Republican gubernatorial candidate Robert F. McDonnell says Virginia needs to pony up and increase the amount it spends in public school classrooms, arguing that administrative offices get far too much funding. Many Virginia schools say they spend enough -- 65 percent or more -- on teaching. Who's right?

The quick answer: It depends on whom you ask. The federal government says Virginia spends 61 percent on classroom instruction; Virginia school officials say they spend closer to 65 percent. The difference comes down to a narrow interpretation of whether libraries, guidance counselors and the like constitute classroom instruction.

This month, McDonnell, a former state delegate and Virginia attorney general, and Lt. Gov. Bill Bolling, who is running for reelection, unveiled the fourth part of their state education policy proposal -- a plan to boost classroom coffers by $480 million by upping the required funding amount for school instruction to 65 percent of all operating budgets.

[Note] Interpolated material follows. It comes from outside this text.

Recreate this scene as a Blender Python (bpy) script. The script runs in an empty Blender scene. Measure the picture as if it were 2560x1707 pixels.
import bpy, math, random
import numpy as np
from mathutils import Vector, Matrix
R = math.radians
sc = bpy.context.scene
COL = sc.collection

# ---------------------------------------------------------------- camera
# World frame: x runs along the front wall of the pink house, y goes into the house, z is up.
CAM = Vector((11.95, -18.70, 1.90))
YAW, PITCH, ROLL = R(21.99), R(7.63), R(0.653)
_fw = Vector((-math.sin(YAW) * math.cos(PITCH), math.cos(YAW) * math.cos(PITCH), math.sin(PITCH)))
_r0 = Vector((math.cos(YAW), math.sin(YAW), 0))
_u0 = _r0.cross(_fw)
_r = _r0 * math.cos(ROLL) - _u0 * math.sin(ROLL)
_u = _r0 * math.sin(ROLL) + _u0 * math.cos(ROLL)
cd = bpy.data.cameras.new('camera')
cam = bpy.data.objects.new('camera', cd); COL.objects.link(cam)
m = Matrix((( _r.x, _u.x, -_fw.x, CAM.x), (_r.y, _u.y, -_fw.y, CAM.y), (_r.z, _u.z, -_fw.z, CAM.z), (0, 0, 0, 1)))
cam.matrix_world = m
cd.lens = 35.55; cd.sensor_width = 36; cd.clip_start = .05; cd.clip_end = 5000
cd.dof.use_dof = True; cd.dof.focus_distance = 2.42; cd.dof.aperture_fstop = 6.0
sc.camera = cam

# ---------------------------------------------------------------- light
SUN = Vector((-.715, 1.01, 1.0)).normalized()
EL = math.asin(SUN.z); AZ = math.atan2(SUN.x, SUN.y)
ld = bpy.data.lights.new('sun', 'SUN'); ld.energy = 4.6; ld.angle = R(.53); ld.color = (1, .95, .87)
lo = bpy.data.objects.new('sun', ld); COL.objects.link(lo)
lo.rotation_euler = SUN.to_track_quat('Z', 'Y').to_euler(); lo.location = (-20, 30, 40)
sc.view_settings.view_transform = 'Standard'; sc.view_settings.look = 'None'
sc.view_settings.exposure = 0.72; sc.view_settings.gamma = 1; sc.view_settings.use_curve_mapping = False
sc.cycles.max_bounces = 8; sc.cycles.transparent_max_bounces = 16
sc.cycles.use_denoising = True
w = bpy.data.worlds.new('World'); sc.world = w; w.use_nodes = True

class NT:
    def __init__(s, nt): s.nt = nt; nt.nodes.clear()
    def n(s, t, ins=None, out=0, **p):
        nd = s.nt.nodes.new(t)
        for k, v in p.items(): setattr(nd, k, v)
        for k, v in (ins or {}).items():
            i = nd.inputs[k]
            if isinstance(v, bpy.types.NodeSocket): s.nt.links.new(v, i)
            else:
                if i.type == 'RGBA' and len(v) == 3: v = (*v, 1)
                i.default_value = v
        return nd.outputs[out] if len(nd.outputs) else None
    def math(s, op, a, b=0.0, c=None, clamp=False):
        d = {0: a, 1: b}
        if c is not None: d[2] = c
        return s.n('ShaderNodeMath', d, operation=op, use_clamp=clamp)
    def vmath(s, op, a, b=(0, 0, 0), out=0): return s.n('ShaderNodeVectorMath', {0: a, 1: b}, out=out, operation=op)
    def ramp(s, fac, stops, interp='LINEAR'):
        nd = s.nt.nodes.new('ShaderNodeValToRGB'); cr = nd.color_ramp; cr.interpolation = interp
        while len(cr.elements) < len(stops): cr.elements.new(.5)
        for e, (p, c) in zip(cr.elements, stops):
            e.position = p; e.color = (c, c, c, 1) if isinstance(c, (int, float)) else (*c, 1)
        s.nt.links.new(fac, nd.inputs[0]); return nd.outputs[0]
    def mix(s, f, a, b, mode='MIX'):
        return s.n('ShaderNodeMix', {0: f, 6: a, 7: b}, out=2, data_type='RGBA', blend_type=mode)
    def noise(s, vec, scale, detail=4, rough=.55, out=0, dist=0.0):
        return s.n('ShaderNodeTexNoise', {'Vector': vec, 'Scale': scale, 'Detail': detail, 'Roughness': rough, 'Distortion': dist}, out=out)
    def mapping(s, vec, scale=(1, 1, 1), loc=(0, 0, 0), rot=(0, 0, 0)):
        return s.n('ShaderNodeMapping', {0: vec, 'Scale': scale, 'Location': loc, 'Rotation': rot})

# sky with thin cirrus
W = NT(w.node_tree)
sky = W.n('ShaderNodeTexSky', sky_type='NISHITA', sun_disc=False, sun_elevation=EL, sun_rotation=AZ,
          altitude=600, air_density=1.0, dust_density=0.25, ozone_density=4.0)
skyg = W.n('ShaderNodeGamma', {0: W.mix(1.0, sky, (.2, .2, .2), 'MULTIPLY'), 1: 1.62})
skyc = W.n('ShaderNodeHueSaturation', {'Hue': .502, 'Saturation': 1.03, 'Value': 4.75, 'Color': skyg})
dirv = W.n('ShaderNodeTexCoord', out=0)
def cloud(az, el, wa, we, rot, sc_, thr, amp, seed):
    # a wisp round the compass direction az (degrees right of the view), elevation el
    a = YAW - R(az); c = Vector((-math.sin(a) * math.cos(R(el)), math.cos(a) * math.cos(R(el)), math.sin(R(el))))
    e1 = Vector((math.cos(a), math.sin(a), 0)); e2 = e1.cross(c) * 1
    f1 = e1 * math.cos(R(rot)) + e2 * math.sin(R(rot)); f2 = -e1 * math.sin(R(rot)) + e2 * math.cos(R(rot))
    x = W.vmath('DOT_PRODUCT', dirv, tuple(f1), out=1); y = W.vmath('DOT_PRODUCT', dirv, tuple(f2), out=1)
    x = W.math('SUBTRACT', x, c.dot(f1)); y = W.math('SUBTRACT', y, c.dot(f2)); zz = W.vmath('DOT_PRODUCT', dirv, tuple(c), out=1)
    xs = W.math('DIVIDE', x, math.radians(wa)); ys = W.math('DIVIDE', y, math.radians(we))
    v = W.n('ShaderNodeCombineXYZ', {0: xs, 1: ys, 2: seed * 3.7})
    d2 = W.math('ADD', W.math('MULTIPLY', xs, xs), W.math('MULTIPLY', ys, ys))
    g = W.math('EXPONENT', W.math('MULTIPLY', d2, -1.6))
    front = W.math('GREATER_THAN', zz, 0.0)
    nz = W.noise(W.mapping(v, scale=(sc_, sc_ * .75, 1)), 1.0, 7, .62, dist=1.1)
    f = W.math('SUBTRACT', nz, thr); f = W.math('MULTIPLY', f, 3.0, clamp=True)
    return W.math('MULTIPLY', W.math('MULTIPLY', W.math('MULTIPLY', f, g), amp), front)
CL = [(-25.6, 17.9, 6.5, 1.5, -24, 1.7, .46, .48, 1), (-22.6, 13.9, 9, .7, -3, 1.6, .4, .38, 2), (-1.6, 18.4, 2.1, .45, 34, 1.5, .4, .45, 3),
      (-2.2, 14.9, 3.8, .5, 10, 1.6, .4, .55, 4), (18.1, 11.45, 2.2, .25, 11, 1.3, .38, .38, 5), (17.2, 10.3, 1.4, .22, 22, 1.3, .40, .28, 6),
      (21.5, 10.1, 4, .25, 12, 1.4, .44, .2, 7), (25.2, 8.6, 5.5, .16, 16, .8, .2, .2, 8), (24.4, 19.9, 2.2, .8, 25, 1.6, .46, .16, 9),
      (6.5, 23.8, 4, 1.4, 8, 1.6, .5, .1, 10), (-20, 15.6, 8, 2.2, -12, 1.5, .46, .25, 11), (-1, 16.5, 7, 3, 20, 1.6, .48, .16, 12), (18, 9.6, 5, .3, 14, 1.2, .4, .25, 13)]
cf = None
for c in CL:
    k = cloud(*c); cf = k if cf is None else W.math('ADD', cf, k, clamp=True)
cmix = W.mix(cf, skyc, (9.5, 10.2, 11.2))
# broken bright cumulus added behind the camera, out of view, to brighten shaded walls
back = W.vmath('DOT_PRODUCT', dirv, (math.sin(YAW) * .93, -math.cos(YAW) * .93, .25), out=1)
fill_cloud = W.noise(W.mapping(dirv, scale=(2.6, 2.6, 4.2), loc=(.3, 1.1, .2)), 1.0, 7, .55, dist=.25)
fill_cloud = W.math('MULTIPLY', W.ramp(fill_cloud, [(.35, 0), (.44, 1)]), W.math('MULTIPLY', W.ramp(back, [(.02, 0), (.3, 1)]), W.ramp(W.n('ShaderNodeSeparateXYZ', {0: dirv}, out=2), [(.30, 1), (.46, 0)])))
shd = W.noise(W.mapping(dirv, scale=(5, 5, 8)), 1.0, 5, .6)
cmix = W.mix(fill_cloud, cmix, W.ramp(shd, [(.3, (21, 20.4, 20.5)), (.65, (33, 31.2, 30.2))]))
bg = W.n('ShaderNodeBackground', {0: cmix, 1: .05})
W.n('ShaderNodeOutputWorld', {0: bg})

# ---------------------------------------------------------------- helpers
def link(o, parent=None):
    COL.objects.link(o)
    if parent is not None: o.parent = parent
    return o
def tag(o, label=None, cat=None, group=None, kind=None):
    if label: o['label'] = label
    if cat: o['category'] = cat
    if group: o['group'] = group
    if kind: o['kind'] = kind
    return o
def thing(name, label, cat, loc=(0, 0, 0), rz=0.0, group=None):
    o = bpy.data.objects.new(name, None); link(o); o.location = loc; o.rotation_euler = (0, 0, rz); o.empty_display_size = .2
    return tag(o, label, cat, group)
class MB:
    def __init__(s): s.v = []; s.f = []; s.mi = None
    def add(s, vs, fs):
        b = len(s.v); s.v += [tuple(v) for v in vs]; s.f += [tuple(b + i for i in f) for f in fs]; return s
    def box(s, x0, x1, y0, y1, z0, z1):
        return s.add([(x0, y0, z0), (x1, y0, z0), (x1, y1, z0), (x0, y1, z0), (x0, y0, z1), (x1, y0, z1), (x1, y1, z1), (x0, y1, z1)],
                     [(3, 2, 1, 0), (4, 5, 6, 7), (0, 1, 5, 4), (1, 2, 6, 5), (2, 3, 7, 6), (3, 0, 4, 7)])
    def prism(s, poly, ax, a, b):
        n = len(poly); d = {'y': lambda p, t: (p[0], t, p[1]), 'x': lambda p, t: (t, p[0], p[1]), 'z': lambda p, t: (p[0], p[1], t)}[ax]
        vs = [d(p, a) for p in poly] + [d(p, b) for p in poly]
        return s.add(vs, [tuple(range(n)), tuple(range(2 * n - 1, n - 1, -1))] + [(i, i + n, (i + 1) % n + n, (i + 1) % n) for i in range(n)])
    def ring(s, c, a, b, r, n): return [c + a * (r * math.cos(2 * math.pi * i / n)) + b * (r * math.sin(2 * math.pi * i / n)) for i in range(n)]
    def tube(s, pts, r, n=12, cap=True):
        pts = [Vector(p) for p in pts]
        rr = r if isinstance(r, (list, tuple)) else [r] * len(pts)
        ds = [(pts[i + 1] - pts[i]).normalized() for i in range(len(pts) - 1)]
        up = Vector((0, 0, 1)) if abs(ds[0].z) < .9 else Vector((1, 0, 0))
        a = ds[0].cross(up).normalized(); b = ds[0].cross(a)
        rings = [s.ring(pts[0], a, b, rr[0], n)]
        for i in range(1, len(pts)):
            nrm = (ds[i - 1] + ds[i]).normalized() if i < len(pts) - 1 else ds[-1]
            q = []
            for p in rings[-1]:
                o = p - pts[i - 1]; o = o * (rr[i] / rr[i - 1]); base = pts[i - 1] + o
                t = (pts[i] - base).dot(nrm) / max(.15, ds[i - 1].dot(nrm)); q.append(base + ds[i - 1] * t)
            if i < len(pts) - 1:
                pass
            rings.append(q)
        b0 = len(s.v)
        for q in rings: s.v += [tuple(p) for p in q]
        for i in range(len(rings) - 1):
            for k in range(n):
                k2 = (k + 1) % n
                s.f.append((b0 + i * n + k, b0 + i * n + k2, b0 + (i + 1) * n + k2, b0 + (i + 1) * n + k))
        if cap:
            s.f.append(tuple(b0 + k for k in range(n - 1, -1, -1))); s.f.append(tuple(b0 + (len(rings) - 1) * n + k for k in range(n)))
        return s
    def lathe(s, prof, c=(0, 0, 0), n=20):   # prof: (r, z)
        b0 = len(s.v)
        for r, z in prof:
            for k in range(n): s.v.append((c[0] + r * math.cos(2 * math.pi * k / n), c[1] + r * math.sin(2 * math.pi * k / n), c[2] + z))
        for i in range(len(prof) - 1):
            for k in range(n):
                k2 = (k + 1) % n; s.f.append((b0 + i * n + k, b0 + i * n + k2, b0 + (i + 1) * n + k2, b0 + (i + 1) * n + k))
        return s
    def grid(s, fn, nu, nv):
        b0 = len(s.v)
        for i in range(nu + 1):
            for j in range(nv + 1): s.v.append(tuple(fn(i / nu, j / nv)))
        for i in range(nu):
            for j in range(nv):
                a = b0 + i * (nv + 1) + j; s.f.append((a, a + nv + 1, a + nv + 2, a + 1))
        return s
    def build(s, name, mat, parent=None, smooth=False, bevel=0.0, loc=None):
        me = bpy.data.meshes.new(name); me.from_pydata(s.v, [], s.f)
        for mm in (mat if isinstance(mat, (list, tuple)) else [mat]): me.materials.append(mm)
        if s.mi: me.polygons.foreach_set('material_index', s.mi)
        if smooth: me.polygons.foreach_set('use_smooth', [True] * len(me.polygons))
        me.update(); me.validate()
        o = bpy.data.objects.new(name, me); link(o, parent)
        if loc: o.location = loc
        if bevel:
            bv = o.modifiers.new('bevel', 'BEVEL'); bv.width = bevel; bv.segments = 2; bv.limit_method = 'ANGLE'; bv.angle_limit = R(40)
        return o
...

The McDonnell campaign said it relied on the "latest spending numbers" to examine classroom spending in Virginia, federal instruction expenses from fiscal 2007. (According to those same figures, public elementary and secondary schools nationwide spent nearly 61 percent of their budgets on instruction in fiscal 2007; Virginia came in at 61.2 percent.)

But the latest spending numbers from the state, in the form of the superintendent's annual report for fiscal 2008, shows the state spent 64.8 percent of its budget on instruction. The difference is a somewhat technical disagreement over what constitutes classroom expenses.

For example, federal guidelines say teacher training, library and media services and guidance and social work counselors are "outside the classroom." Virginia includes those services in its classroom funding totals.